>> START RAW DATA

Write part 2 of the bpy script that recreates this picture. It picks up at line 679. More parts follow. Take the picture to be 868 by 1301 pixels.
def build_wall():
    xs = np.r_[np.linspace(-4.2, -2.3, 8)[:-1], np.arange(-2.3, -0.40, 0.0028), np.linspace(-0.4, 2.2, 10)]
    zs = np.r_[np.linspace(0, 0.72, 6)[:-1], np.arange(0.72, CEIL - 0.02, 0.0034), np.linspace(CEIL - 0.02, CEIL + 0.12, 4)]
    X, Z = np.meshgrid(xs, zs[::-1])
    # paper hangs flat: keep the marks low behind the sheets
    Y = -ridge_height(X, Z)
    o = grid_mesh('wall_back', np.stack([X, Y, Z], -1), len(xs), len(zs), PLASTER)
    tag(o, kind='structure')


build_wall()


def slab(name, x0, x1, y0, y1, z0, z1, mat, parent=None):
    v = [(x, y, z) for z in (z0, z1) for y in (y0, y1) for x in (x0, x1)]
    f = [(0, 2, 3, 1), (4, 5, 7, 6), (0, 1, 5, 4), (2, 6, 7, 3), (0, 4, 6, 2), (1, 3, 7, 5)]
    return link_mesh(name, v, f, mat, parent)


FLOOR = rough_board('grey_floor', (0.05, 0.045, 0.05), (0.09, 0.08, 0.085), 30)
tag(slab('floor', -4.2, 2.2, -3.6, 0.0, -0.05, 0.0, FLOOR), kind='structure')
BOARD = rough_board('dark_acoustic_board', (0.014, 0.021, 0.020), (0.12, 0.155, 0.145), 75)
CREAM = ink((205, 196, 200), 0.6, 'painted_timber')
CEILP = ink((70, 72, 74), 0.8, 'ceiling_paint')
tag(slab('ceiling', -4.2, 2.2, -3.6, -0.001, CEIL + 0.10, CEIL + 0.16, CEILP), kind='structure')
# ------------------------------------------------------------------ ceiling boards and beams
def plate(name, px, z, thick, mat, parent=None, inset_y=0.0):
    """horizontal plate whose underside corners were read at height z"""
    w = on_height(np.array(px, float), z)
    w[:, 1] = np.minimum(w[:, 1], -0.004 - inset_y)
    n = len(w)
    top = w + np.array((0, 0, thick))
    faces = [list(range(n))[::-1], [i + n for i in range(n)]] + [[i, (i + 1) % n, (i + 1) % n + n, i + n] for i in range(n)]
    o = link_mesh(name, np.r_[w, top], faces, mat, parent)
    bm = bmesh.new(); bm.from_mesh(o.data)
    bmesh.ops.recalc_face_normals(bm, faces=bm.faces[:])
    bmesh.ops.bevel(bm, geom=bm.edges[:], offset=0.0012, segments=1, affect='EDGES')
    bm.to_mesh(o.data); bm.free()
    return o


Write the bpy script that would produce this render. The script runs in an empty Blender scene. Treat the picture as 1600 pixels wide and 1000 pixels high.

>> END RAW DATA

> [EXERCISE PROMPT] Which lines contain "pixels"? Show each of them.

> [RESPONSE]
Write part 2 of the bpy script that recreates this picture. It picks up at line 679. More parts follow. Take the picture to be 868 by 1301 pixels.
Write the bpy script that would produce this render. The script runs in an empty Blender scene. Treat the picture as 1600 pixels wide and 1000 pixels high.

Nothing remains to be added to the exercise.